_SET EXERCISE:_ Reproduce each line of the listing exactly.
◆ ◆ ◆
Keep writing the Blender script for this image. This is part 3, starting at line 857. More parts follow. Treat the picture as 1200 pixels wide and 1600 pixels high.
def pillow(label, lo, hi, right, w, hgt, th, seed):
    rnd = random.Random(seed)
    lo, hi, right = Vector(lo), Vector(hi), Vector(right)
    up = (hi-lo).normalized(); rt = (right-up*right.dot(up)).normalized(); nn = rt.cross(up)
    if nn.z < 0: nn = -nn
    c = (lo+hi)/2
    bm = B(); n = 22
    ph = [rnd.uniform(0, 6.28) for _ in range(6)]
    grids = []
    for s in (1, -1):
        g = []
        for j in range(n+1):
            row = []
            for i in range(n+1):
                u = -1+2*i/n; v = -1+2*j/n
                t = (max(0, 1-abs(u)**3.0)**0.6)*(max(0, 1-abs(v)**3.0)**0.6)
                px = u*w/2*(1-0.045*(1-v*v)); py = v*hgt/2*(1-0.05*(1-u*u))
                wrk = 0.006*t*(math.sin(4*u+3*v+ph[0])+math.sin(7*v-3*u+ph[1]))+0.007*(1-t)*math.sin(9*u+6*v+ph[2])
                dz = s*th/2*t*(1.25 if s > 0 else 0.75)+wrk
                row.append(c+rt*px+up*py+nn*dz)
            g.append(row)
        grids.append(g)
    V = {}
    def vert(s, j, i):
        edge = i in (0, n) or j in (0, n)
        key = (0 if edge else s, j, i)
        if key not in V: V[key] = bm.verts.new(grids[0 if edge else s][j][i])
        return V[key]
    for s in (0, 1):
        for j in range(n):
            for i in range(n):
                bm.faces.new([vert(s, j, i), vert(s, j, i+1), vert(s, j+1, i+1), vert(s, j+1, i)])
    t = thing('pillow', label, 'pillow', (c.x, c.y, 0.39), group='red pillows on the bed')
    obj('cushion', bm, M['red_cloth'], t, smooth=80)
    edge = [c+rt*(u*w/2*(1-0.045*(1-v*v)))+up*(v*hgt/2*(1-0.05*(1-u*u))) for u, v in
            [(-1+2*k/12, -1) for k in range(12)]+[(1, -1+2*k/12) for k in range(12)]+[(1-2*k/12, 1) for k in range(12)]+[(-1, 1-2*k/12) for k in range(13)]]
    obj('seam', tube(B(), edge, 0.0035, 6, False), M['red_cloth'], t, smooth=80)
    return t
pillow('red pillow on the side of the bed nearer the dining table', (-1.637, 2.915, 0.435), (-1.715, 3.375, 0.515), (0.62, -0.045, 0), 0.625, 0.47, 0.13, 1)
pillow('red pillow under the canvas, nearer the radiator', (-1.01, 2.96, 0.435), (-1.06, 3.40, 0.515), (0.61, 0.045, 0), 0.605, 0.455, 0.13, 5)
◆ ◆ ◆
_EXPECTED OUTPUT:_
Keep writing the Blender script for this image. This is part 3, starting at line 857. More parts follow. Treat the picture as 1200 pixels wide and 1600 pixels high.
def pillow(label, lo, hi, right, w, hgt, th, seed):
    rnd = random.Random(seed)
    lo, hi, right = Vector(lo), Vector(hi), Vector(right)
    up = (hi-lo).normalized(); rt = (right-up*right.dot(up)).normalized(); nn = rt.cross(up)
    if nn.z < 0: nn = -nn
    c = (lo+hi)/2
    bm = B(); n = 22
    ph = [rnd.uniform(0, 6.28) for _ in range(6)]
    grids = []
    for s in (1, -1):
        g = []
        for j in range(n+1):
            row = []
            for i in range(n+1):
                u = -1+2*i/n; v = -1+2*j/n
                t = (max(0, 1-abs(u)**3.0)**0.6)*(max(0, 1-abs(v)**3.0)**0.6)
                px = u*w/2*(1-0.045*(1-v*v)); py = v*hgt/2*(1-0.05*(1-u*u))
                wrk = 0.006*t*(math.sin(4*u+3*v+ph[0])+math.sin(7*v-3*u+ph[1]))+0.007*(1-t)*math.sin(9*u+6*v+ph[2])
                dz = s*th/2*t*(1.25 if s > 0 else 0.75)+wrk
                row.append(c+rt*px+up*py+nn*dz)
            g.append(row)
        grids.append(g)
    V = {}
    def vert(s, j, i):
        edge = i in (0, n) or j in (0, n)
        key = (0 if edge else s, j, i)
        if key not in V: V[key] = bm.verts.new(grids[0 if edge else s][j][i])
        return V[key]
    for s in (0, 1):
        for j in range(n):
            for i in range(n):
                bm.faces.new([vert(s, j, i), vert(s, j, i+1), vert(s, j+1, i+1), vert(s, j+1, i)])
    t = thing('pillow', label, 'pillow', (c.x, c.y, 0.39), group='red pillows on the bed')
    obj('cushion', bm, M['red_cloth'], t, smooth=80)
    edge = [c+rt*(u*w/2*(1-0.045*(1-v*v)))+up*(v*hgt/2*(1-0.05*(1-u*u))) for u, v in
            [(-1+2*k/12, -1) for k in range(12)]+[(1, -1+2*k/12) for k in range(12)]+[(1-2*k/12, 1) for k in range(12)]+[(-1, 1-2*k/12) for k in range(13)]]
    obj('seam', tube(B(), edge, 0.0035, 6, False), M['red_cloth'], t, smooth=80)
    return t
pillow('red pillow on the side of the bed nearer the dining table', (-1.637, 2.915, 0.435), (-1.715, 3.375, 0.515), (0.62, -0.045, 0), 0.625, 0.47, 0.13, 1)
pillow('red pillow under the canvas, nearer the radiator', (-1.01, 2.96, 0.435), (-1.06, 3.40, 0.515), (0.61, 0.045, 0), 0.605, 0.455, 0.13, 5)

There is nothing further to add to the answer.